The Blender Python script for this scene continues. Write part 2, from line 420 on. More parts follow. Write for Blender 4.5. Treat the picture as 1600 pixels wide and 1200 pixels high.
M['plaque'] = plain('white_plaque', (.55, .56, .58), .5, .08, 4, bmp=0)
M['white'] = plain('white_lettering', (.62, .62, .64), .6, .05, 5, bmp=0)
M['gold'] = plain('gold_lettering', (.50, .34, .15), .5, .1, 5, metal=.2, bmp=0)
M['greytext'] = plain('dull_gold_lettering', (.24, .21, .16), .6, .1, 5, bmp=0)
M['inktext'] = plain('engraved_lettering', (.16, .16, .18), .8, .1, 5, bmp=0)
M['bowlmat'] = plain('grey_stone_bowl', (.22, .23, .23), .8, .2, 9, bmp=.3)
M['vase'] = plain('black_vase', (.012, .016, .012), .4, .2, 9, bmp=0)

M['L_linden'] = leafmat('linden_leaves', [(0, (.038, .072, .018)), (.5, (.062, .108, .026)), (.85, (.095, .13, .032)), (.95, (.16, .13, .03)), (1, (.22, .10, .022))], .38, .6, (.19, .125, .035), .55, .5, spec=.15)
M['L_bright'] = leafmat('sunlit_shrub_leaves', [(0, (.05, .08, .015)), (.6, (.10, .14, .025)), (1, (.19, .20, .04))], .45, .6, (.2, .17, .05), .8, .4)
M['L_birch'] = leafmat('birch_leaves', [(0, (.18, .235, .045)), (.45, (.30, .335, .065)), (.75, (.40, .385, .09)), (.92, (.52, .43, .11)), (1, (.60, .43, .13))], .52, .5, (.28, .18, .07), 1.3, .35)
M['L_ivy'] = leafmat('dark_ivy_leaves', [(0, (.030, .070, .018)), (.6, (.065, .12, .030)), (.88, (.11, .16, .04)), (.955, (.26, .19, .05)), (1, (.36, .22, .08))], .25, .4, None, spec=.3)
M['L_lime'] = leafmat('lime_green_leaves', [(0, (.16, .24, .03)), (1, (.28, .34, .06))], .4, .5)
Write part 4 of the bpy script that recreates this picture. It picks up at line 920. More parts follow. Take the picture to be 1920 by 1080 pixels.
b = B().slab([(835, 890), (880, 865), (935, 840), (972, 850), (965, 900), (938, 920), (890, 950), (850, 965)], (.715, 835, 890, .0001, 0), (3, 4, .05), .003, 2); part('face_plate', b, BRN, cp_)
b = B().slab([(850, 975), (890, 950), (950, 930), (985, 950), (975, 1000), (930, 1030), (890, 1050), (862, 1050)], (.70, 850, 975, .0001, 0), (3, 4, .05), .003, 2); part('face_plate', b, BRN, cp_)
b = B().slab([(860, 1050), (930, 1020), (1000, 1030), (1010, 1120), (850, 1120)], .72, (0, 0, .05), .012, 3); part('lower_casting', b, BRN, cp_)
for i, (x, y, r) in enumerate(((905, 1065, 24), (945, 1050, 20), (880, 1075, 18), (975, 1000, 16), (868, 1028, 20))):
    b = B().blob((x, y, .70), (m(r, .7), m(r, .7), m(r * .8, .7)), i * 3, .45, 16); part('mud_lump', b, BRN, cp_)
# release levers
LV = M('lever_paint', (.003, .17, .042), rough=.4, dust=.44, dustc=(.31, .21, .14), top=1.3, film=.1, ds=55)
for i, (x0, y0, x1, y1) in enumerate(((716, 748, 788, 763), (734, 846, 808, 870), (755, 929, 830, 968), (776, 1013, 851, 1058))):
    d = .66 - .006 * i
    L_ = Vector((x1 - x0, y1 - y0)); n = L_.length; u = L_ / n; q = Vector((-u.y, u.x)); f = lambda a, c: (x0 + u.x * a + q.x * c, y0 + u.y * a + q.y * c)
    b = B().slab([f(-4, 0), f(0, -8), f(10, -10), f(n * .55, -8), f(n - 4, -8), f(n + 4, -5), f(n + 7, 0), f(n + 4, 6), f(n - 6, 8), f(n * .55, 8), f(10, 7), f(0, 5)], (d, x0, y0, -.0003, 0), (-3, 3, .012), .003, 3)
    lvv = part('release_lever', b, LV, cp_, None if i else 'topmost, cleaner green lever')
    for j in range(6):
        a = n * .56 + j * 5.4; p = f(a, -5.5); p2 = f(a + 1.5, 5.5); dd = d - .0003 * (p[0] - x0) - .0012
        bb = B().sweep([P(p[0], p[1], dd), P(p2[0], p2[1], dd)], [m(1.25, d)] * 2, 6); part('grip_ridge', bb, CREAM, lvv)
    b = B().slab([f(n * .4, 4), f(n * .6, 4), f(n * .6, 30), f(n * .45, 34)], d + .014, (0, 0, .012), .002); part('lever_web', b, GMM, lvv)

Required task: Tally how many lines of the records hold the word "leafmat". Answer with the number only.

Solution for this exercise: 5